**DATA LINES**.
++++++

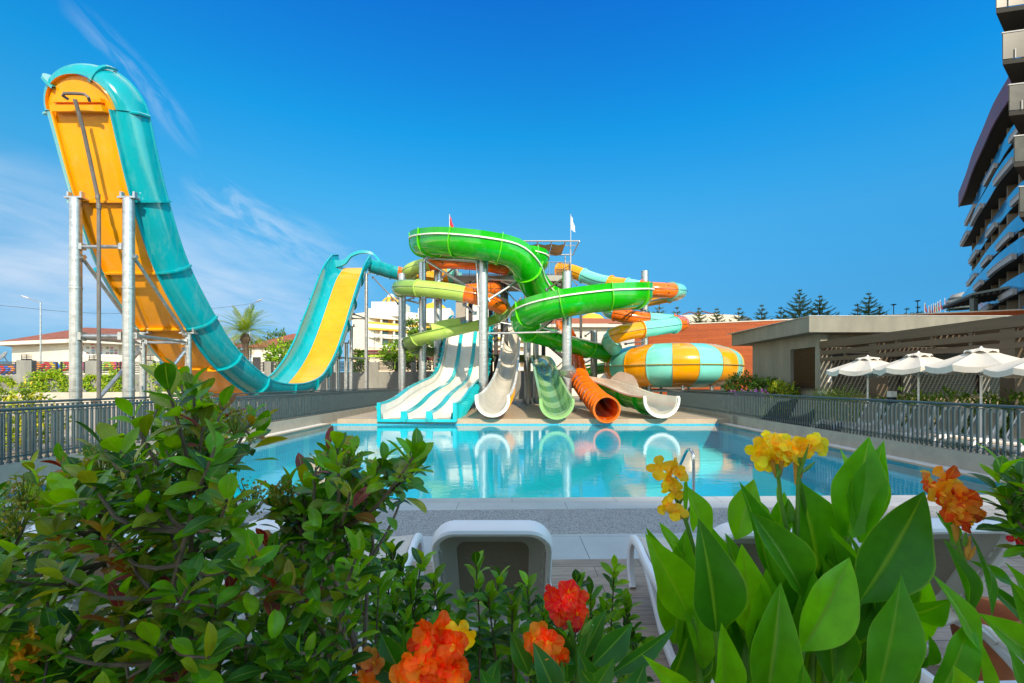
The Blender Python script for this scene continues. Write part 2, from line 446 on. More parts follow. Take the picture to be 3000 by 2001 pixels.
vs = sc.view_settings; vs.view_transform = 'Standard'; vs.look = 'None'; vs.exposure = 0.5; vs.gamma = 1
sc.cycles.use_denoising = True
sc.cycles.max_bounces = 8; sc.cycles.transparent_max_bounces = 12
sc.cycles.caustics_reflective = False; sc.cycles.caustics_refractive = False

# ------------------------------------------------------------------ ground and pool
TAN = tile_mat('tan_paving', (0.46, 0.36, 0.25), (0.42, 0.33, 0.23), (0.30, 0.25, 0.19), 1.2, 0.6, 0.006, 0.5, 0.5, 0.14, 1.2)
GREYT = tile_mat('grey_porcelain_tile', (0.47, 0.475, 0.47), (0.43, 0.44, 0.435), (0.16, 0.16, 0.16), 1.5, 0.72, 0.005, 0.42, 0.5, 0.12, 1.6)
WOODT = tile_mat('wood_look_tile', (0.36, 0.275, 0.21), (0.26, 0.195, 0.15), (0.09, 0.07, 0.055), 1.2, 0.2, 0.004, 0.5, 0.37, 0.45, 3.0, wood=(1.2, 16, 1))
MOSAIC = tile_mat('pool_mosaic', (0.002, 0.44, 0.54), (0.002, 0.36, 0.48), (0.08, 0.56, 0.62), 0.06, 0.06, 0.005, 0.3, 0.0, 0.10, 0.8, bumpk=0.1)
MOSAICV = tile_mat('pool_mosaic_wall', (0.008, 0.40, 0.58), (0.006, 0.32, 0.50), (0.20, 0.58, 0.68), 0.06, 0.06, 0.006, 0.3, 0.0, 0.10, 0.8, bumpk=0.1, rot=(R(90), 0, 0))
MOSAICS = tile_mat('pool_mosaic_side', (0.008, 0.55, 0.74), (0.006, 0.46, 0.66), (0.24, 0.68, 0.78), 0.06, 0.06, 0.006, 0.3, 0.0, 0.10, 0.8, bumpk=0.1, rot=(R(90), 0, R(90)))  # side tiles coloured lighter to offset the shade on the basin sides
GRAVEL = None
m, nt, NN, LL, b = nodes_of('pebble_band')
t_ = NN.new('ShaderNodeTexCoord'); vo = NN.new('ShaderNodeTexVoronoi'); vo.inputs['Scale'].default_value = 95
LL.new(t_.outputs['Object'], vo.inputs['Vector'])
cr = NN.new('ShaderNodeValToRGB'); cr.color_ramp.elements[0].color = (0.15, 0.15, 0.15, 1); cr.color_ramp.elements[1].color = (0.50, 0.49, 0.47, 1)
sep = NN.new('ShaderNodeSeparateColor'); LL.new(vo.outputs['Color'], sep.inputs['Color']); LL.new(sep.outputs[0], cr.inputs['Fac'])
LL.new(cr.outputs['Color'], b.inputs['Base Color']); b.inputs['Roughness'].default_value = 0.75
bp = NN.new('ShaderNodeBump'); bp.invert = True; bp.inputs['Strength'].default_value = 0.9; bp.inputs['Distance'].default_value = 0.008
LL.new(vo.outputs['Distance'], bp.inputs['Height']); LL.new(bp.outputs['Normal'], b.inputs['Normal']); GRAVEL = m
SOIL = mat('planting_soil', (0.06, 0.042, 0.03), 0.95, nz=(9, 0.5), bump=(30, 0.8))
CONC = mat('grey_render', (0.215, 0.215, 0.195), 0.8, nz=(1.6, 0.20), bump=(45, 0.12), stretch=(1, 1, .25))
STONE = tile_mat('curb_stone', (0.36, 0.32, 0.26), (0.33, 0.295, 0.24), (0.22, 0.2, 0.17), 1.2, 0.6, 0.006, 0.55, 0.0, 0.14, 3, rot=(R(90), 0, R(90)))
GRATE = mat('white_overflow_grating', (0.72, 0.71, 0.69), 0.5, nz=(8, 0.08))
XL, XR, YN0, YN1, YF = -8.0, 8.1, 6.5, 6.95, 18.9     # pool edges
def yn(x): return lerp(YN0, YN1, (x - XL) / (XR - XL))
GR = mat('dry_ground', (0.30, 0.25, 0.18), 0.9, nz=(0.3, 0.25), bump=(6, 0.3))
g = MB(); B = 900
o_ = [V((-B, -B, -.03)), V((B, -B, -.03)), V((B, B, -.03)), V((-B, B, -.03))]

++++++

**YOUR OBJECTIVE**. Extract the lines exactly, please: the first line of the listing, the line with "sc.cycles.caustics_reflective = False;", and every line between them, but no pictures.

**TASK OUTPUT**.
The Blender Python script for this scene continues. Write part 2, from line 446 on. More parts follow. Take the picture to be 3000 by 2001 pixels.
vs = sc.view_settings; vs.view_transform = 'Standard'; vs.look = 'None'; vs.exposure = 0.5; vs.gamma = 1
sc.cycles.use_denoising = True
sc.cycles.max_bounces = 8; sc.cycles.transparent_max_bounces = 12
sc.cycles.caustics_reflective = False; sc.cycles.caustics_refractive = False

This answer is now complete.